Şu anda ifadeye gitmeme eğilimindeyiz. Çünkü avukatlarımız araştırıyor. 4483 sayılı kanunda bizi soruşturacak eşdeğer şekilde olması lazım ki bir alt memur görevlendirmişler şu anda. Görevlendirme de şu anda Mustafa Aydoğan Alişan Milli Emlak Müdürü. Acaba atladığımız bir yönetmelik var mı diye avukatlarımızla araştırıyoruz, avukatlarımızın bu incelemesinden sonra itirazımız varsa itirazımızı yapacağız. Detaylı raporumuzu da size sunacağız.

“DÜNYA İLE YARIŞACAK ÇOCUKLARI YETİŞTİRİYORUZ, ARAPÇA DİLİNİ VERMEYE DE HAZIRIZ”

Bu yapılanların çok iyi niyetli olduğunu düşünmüyorum.
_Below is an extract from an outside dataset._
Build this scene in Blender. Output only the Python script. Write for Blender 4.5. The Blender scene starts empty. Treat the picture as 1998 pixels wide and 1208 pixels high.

Özellikle muhalif gördükleri belediye başkanlarına yapılan uygulamaları, engellemeleri çok görüyoruz hepimiz. Fındıklı’da görüyoruz. Fındıklı halkına biz hizmet etmeye çalışıyoruz. Şu anda bizim Çocuk Hakları Merkezi ve Çocuk Evi’nde 17 öğrencimiz var. İngilizce ve Almanca öğreniyorlar dünyaya açılmak için. Dört yaşındaki çocuklar dil öğrenimi alıyorlar. Dünya ile yarışacak çocuklar yetiştireceğiz diyoruz ya tam da buradan geçiyor. Kuran kursuna ilişkin söylemler oluyor biz Arapça dilini vermeye de hazırız. Destek olsunlar, bir dil bir insan demek bizim için. Dolayısıyla bunlar trajikomik, bizi yıldırmak için. Ama biz yılmıyoruz, ben hiç yılmam. Tam tersi daha direngen, daha mücadeleci olurum. Çünkü biz halkımızın hakkı olan hiçbir şeyi, onu koruduğumuz kadar korumayız. Çünkü orası halkın.”